The frustration behind DAST
Security teams introduce dynamic application security testing (DAST) due to the many benefits these tools provide. Low false positives, the ability to test across any language and detecting runtime issues should provide clear value. But this isn’t always the case.
A challenge with introducing DAST into DevOps is speed. For example, there’s often an expectation that DAST can keep up with CI pipelines that take just seconds or minutes. But the reality is that DAST tools can take hours or days to run in their default configuration. Leading to disrupted workflows and frustration within DevOps teams.
However, there are ways we can manage this to get the most effective results out of DAST.
1) Focus testing
Running SAST (Static Application Security Testing) and DAST alongside each other to focus the area for testing can hugely speed up time to detection. For example, we know that SAST have a pool of vulnerabilities that they aren’t able to detect. If DAST is focussed specifically on this pool of vulnerabilities, it’s able to complete much faster than if it were detecting all vulnerabilities.

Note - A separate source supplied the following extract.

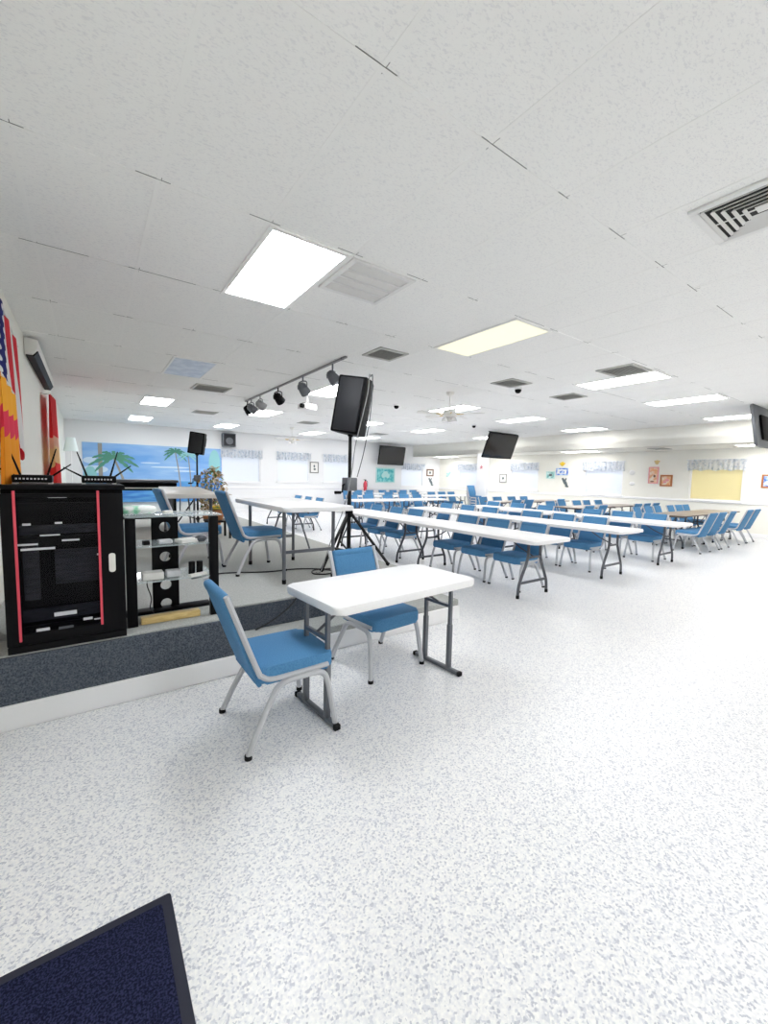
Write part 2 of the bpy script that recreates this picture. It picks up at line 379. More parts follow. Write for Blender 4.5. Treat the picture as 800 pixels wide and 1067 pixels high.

Giving DAST tools a focus as a preliminary stage removes any unnecessary testing that slows down results.
2) Proactive testing cadence
An effective way to utilise DAST scans is to set a regular cadence of scans using development change data. This way you’re proactively scanning the areas of change and catching vulnerabilities earlier in the workflow. For example, feeding development change data from different change management systems into DAST catches vulnerabilities before they go into production.
Utilising DAST results earlier in the workflow in this way can be hugely beneficial in the whole development lifecycle processes by shortening the gap between vulnerability detection and remediation.